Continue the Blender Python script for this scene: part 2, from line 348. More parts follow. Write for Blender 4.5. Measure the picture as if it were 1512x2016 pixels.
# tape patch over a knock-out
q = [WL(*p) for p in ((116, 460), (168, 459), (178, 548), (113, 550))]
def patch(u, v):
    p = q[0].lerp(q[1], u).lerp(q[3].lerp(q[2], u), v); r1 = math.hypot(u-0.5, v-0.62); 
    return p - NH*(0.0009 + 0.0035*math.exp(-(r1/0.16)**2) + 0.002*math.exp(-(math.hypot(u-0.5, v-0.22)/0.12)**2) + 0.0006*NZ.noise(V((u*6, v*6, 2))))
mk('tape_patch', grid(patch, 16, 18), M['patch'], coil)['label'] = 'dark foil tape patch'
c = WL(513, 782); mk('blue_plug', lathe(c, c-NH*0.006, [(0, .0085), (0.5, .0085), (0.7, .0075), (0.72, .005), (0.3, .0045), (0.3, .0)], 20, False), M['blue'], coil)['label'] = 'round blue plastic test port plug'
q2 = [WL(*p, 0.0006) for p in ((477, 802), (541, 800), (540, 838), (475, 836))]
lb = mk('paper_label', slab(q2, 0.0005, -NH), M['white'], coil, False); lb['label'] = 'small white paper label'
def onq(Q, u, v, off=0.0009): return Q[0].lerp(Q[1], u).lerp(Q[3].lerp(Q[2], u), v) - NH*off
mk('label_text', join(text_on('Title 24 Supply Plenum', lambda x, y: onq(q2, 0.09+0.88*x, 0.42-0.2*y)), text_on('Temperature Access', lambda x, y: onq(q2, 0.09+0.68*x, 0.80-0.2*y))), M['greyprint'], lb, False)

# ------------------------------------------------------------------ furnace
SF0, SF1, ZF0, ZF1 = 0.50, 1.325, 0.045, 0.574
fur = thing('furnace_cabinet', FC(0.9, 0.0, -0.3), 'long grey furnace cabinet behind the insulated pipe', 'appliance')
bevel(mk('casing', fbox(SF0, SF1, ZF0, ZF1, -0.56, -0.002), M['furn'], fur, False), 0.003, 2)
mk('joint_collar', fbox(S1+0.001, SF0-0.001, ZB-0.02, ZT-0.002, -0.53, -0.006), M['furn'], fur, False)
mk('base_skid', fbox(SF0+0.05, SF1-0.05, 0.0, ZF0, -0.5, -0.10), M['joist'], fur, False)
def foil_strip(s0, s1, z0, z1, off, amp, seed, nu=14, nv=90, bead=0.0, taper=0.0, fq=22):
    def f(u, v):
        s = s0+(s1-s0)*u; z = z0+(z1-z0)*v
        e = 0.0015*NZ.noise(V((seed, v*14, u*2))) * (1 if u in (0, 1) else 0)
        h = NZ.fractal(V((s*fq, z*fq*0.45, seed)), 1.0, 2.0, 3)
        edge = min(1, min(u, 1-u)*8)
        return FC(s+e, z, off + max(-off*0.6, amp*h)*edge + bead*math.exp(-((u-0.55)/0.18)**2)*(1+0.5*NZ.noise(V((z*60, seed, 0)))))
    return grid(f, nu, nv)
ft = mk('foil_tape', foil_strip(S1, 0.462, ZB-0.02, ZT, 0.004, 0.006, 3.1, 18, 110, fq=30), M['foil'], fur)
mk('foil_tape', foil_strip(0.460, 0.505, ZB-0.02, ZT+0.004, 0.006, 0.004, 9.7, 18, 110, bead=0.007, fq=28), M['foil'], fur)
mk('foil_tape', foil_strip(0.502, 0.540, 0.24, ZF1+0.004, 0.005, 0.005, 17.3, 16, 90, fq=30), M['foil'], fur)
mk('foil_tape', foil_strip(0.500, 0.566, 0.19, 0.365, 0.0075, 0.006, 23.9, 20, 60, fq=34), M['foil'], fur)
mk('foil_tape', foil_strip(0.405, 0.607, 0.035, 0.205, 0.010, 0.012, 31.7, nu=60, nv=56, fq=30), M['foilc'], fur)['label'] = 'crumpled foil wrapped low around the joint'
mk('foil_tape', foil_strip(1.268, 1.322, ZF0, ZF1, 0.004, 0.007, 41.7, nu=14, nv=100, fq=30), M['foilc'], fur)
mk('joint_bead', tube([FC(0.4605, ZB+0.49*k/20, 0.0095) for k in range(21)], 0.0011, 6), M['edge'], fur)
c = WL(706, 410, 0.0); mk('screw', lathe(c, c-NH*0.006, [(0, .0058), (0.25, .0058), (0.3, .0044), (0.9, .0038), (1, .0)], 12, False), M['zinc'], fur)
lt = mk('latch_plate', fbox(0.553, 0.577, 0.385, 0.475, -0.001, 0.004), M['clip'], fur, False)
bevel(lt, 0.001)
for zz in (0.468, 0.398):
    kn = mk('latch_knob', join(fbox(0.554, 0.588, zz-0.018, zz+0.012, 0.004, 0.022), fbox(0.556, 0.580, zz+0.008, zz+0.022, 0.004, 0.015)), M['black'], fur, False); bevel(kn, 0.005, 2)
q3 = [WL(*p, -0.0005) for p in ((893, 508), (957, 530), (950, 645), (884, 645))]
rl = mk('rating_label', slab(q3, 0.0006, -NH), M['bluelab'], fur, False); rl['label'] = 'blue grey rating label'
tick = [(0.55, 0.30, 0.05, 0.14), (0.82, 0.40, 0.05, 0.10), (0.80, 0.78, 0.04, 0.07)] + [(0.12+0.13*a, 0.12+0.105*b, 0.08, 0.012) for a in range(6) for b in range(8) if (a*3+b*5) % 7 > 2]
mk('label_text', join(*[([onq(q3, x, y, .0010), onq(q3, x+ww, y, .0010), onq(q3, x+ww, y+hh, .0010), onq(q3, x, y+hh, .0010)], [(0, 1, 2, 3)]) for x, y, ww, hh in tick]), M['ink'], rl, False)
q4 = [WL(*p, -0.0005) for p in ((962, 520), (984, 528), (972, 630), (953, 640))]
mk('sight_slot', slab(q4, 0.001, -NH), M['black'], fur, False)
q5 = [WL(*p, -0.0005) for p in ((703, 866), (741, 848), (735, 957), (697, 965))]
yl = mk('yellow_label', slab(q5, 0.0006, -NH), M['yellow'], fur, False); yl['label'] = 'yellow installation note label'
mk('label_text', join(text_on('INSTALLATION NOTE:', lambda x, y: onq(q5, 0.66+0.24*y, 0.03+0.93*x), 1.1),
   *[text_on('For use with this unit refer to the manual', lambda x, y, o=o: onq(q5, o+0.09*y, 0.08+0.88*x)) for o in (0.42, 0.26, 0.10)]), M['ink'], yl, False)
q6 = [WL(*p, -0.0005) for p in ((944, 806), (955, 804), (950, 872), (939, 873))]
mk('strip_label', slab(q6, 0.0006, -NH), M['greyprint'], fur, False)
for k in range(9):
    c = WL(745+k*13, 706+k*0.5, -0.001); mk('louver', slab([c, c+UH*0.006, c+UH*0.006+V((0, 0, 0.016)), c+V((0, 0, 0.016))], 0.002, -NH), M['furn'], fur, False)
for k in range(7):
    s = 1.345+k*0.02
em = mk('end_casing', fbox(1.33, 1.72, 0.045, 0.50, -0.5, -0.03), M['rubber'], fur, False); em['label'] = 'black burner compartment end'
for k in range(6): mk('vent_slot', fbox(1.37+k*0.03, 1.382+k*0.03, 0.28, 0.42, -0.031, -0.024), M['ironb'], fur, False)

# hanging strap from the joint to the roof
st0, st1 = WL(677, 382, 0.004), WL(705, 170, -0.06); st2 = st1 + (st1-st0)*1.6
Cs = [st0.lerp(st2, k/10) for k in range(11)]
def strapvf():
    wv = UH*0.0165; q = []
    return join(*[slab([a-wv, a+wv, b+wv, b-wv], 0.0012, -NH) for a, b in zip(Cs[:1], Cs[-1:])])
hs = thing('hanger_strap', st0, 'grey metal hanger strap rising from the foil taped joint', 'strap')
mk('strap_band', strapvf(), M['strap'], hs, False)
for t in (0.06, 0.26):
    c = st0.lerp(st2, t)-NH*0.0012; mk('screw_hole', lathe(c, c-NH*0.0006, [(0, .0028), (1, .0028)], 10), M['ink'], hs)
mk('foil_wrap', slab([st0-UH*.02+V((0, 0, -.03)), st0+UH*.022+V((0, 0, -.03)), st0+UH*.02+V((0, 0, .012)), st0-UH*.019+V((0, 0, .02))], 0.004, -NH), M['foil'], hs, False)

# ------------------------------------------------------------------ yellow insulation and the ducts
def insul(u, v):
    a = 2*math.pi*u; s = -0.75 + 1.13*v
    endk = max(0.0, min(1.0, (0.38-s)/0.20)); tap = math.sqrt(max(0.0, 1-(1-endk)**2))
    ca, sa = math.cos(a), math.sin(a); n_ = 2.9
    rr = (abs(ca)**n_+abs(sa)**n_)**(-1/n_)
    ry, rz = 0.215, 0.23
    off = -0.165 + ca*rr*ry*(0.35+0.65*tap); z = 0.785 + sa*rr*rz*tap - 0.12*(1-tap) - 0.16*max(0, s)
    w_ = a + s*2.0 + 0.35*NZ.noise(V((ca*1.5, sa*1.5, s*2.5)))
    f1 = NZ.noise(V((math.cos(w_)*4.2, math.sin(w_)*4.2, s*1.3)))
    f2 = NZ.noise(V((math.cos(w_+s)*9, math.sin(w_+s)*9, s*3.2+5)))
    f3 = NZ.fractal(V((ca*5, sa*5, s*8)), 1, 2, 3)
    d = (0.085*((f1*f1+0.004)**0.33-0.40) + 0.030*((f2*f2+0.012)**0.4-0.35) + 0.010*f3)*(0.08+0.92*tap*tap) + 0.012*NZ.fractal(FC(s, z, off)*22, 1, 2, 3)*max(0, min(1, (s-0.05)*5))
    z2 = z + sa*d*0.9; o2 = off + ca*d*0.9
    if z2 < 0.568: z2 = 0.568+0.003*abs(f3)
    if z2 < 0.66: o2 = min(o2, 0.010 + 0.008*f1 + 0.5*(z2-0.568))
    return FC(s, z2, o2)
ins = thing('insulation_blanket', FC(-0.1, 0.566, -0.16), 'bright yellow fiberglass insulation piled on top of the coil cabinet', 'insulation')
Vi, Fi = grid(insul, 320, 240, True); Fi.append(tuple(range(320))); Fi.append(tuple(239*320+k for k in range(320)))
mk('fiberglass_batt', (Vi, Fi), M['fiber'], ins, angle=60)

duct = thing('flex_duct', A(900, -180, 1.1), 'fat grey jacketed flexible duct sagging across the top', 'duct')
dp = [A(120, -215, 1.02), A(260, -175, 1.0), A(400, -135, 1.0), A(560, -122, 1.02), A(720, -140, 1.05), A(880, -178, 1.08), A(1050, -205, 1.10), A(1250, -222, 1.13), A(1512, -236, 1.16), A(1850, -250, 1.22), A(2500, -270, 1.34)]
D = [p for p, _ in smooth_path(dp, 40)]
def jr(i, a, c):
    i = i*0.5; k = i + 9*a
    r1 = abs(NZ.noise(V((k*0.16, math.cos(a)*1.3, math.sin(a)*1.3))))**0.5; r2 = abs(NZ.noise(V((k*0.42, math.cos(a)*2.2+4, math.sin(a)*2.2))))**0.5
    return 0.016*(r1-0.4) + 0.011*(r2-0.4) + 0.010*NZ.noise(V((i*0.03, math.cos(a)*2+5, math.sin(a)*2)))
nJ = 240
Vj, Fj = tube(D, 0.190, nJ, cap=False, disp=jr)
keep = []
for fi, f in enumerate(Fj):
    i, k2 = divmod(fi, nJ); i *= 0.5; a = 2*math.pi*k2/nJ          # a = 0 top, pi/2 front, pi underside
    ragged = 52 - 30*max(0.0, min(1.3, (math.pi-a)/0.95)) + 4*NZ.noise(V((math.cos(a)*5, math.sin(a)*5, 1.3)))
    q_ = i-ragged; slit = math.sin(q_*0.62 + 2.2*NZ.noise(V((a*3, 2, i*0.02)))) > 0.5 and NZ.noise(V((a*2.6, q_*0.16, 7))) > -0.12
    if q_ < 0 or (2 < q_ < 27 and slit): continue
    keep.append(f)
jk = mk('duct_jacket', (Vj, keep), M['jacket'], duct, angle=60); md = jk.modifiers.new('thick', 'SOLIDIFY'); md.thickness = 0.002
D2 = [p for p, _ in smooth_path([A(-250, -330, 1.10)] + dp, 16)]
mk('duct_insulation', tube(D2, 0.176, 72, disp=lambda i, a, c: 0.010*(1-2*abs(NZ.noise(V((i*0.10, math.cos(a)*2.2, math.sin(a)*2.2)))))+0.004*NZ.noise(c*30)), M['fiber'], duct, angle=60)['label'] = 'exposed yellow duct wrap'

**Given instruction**
Include the first line, the line containing "mk('label_text', join(text_on('Title 24", and every line between them, copied exactly from the material above; output no other line.

**Result of the exercise**
Continue the Blender Python script for this scene: part 2, from line 348. More parts follow. Write for Blender 4.5. Measure the picture as if it were 1512x2016 pixels.
# tape patch over a knock-out
q = [WL(*p) for p in ((116, 460), (168, 459), (178, 548), (113, 550))]
def patch(u, v):
    p = q[0].lerp(q[1], u).lerp(q[3].lerp(q[2], u), v); r1 = math.hypot(u-0.5, v-0.62); 
    return p - NH*(0.0009 + 0.0035*math.exp(-(r1/0.16)**2) + 0.002*math.exp(-(math.hypot(u-0.5, v-0.22)/0.12)**2) + 0.0006*NZ.noise(V((u*6, v*6, 2))))
mk('tape_patch', grid(patch, 16, 18), M['patch'], coil)['label'] = 'dark foil tape patch'
c = WL(513, 782); mk('blue_plug', lathe(c, c-NH*0.006, [(0, .0085), (0.5, .0085), (0.7, .0075), (0.72, .005), (0.3, .0045), (0.3, .0)], 20, False), M['blue'], coil)['label'] = 'round blue plastic test port plug'
q2 = [WL(*p, 0.0006) for p in ((477, 802), (541, 800), (540, 838), (475, 836))]
lb = mk('paper_label', slab(q2, 0.0005, -NH), M['white'], coil, False); lb['label'] = 'small white paper label'
def onq(Q, u, v, off=0.0009): return Q[0].lerp(Q[1], u).lerp(Q[3].lerp(Q[2], u), v) - NH*off
mk('label_text', join(text_on('Title 24 Supply Plenum', lambda x, y: onq(q2, 0.09+0.88*x, 0.42-0.2*y)), text_on('Temperature Access', lambda x, y: onq(q2, 0.09+0.68*x, 0.80-0.2*y))), M['greyprint'], lb, False)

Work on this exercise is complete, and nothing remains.